William Buckley, the conservative author and syndicated columnist, and Rev. Jesse Jackson, head of Operation PUSH, locked horns yesterday over the issue of whether the United States should recognize the Palestine Liberation Organization. Their debate, before faculty, students and guests at Hillsdale College, Hillsdale, Mich., was featured on the television program “Firing Line,” televised here by Channel 13 of the Public Broadcasting System.
The subject was “Resolved, the United States Should Deny Recognition to the PLO.” Buckley spoke in favor of that resolution. Jackson, who aroused a storm of controversy when he visited the Middle East and met with PLO chief Yasir Arafat following the resignation of the U.S. Ambassador to the UN, Andrew Young, was apposed.
Other participants in the debate, which will be concluded next Sunday, included Prof. Allen Weinstein, a professor of history at Smith College and Abdeen Jabara, chairman of the Palestine Human Rights Campaign.
SKEPTICAL OF PLO CLAIMS
Buckley, at the outset, expressed skepticism of the PLO’s claim to represent “four million Palestinians, ” a figure he said that was supplied by Jackson, who are scattered among a dozen countries in the Middle East and elsewhere He stressed that the PLO remains bound by its Charter, adopted in 1964 and revised in 1967, which holds that armed struggle is the only way to achieve Palestinian goals, that it is the overall strategy, not a tactical phase and that by the liberation of Palestine, the PLO refers to the entire State of Israel.

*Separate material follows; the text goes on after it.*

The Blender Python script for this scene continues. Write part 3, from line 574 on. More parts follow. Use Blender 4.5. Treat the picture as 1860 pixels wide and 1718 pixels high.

Buckley noted, in that connection, that the PLO Charter holds as “illegal” not only the 1947 Palestine partition resolution of the United Nations but the Palestine Mandate and the Balfour Declaration as well.
He also emphasized that the PLO is an umbrella organization covering 13 or 14 fedayeen groups that engage in international terrorism as a matter of policy. He noted that one of those groups, Dr. George Habash’s Popular Front for the Liberation of Palestine (PFLP), has been linked by U.S. Air Force intelligence to terrorist groups active in 14 countries, not necessarily associated with the Middle East conflict.
CLAIMS WHOLE STORY NOT TOLD
Jackson maintained that the American public is not told the “whole story” of the Middle East. He claimed that the PLO has offered a secular democratic state in Palestine, Including Israel, in which Christian, Jews and Moslems could live in amity. Since this was rejected by Israel, the PLO is willing to compromise and accept a Palestinian state on the Gaza Strip and West Bank which comprise only 23 percent of the territory that was Palestine in 1948, Jackson said.
According to Jackson, the central strategy of the PLO is not terrorism but diplomacy. “The PLO does engage in terrorism and we deplore that, he said. “But it is just one dimension of their activity.” The real power in the PLO is not the terrorists, he said, but the educated Palestinians, doctors, lawyers, businessmen, and skilled workers who make valuable contributions to the countries in which they live.
To support his argument for U.S. recognition of the PLO, Jackson stated that the PLO is recognized by 116 nations while Israel is recognized by only 51; that the PLO enjoys observer status at the United Nations and that it is a full member of the Arab League. The U.S. must recognize its interests in the Middle East, he said. Jackson enumerated these as a secure Israel within recognized international boundaries, justice for the Palestinians, the territorial integrity of Lebanon and normal relations with the Arab world.
Another panelist, correspondent John Cooley of the Christian Science Monitor, suggested that it was anomalous for the U.S. to refuse to talk to the PLO without preconditions when many prominent Israelis have met with PLO officials in various countries in recent years. Buckley replied that he had no objection to “talking” to the PLO — ” I would talk to John Dillinger, ” he said — but reminded Cooley that the subject of debate was “recognition” of the PLO by the U.S.